Hazzam Abdulghani calls his nephew's father by cellphone to say the body of his eldest son, Dhyab, hadbeen found.
“We will bury him, but don’t bring his mother,” he said. “It’s too much.”
Not found
A few blocks away, a family waits listlessly in a small patch of shade near a makeshift military base. Civilians aren’t allowed further into the battle zone.
Less than a week before, the family had fled IS, even though they were confident Iraqi forces would soon win the neighborhood.
“There was no food and there was gunfire everywhere,” said Waffaa Mohammad, as Sergeant Hussain el-Ghorabi of the Iraqi Federal Police joins the family.
“My cousin’s house was hit by an airstrike,” she tells him. “There are 23 bodies still under the house.”
“Only one small boy of 8 years old survived,” adds another cousin.
Ghorabi explains the procedures for finding lost bodies and gives Mohammad a number to call. “If they aren’t here by noon, call me,” he said.
Mohammad appears dubious.

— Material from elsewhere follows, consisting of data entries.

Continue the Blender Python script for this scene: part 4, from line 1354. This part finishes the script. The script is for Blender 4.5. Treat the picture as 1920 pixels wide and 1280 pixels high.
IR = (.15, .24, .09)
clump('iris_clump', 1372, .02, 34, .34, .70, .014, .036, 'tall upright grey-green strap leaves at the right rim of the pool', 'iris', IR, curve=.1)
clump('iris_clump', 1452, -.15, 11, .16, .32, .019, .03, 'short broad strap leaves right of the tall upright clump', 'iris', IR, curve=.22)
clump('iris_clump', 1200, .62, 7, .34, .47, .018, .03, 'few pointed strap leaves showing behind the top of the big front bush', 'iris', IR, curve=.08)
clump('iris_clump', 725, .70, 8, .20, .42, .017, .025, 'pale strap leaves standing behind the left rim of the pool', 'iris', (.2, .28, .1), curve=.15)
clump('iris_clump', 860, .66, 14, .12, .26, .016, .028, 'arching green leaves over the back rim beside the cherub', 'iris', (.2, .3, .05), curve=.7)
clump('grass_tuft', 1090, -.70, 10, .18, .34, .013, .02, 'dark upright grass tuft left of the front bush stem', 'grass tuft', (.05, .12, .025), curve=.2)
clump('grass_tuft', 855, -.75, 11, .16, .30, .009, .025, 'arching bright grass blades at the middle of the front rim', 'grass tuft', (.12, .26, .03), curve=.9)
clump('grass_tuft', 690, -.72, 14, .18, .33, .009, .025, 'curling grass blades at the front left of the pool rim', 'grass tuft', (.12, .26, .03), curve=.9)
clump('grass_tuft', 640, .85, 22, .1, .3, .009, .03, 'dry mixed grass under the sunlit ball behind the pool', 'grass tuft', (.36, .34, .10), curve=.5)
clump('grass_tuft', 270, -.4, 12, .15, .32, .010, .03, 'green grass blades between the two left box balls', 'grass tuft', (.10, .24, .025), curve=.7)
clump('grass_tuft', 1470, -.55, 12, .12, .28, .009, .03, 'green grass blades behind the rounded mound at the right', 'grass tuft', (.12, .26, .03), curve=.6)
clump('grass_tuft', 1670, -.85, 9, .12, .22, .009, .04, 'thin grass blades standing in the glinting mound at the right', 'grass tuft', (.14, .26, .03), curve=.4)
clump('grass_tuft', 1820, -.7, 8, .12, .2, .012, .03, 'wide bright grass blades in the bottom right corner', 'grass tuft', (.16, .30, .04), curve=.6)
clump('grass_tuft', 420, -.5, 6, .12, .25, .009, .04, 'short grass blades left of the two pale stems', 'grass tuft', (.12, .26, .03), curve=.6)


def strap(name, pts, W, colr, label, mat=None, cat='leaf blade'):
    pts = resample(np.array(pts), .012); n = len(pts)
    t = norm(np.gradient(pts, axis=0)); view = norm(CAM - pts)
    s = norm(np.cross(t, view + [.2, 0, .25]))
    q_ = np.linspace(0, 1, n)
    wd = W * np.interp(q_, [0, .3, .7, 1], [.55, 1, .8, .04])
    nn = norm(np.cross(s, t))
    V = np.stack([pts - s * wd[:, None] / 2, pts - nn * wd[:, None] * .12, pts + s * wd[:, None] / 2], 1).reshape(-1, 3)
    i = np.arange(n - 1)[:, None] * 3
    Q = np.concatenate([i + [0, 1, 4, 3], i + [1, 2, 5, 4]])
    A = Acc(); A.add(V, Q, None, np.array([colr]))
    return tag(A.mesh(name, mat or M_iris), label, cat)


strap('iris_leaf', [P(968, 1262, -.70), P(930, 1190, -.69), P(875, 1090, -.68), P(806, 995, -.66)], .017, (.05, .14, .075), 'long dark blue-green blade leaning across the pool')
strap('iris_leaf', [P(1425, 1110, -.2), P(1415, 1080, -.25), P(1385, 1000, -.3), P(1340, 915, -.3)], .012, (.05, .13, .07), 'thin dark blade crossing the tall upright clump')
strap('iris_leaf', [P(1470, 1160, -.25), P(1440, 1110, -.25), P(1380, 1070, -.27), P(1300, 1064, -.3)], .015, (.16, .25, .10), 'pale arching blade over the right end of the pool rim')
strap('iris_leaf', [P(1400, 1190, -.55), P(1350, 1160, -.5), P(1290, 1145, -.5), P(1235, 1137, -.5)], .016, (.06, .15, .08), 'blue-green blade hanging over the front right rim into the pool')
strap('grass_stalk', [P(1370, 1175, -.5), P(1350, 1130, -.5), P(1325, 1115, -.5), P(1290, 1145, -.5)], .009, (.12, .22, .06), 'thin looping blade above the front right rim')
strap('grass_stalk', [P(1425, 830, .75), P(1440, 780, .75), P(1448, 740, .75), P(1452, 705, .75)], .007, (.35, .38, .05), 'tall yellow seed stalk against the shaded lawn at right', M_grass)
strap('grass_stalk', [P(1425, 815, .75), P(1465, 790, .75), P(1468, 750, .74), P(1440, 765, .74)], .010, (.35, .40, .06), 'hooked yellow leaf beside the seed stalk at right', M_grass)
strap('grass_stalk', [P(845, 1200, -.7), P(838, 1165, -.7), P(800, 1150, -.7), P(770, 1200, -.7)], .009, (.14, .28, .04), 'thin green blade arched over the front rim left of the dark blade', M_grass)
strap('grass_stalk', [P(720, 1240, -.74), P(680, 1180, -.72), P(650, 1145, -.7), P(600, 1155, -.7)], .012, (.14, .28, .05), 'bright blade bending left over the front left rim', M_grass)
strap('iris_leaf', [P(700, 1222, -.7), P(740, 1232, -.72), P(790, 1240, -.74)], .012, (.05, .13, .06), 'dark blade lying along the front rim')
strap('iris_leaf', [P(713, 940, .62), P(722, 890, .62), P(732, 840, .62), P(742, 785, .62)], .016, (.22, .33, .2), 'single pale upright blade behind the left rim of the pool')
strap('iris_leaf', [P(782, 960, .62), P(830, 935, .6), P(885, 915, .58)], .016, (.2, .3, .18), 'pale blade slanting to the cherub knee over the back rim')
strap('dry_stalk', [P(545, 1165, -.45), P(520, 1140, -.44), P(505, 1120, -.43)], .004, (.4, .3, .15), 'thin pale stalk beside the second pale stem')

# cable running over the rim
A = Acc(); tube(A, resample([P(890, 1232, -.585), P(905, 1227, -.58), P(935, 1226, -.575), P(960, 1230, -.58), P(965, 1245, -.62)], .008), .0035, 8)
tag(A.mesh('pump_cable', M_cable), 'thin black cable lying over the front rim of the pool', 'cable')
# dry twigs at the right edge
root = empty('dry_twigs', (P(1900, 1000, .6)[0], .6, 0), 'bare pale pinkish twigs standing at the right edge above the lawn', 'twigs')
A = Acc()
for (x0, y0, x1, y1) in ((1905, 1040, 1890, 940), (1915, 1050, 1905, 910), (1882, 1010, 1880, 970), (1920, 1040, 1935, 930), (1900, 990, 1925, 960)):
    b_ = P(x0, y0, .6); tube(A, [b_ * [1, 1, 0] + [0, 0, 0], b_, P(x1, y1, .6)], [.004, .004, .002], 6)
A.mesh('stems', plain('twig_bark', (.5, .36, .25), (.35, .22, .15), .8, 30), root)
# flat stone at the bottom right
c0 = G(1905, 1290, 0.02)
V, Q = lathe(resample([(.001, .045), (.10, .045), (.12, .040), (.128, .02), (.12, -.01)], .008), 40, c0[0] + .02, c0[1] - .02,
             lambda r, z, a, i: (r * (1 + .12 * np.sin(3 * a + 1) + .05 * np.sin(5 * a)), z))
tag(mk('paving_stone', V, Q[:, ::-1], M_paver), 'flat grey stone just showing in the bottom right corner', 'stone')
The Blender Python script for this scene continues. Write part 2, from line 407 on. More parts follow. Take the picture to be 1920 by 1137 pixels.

The family had been waiting on the edge of the war zone for four days. “They are all dead,” she said. “We just want their bodies. Nothing else.”
Next phase
It is not clear when the next and potentially final phase of the battle for Mosul will begin.
“This is the Old City,” explains Hazzam Abdulghani, drawing a map on the top of an upside down garage pail as he waits for authorities to pick up his nephew’s body. “Along the outside, there are parking lots. Even civilians can’t drive inside.”
Military trucks and Humvees could never squeeze in, he said.
The areas that Iraqi forces have recently won may be larger than the Old City, he adds, but not nearly as many families were inside.
The United Nations estimates that 100,000 civilians may still be trapped in the Old City, IS’s last and most tightly held stronghold here. More than 230 civilians have been killed by IS sniper fire in recent weeks, and hundreds of others from airstrikes, according to the U.N.
Civilians who have fled IS in Mosul say the death tolls are far higher.
And the coming battle could prove to be the most difficult fight Iraqi and coalition forces have faced to date, adds Ahmed Ghalibi, a soldier with the Emergency Response Division, an Iraqi front-line fighting force.
“They will fight like someone who will die,” he said, leaning on his truck under a bridge, where civilian families gather to be transported out of the war zone after they flee. “They have lots of guns that they haven’t used yet.”
The remaining IS militants in the Old City, he explains, are their best fighters, holed up with their families and bent on killing as many people as possible before they die.
The Old City is all but completely surrounded, Ghalibi added, but front lines are fluid, as IS occasionally advances into areas it once fled.
New, or rarely used tactics may become more commonplace as militants become more desperate, he said. They expect homes, and sometimes refugees, to be wired with bombs, more homemade chemical weapon attacks, and militants forcing families to help them try to escape.
“When ISIS started, they were attackers,” Ghalibi said. “Now they are defenders. They are defending their families, their religion and their lives.”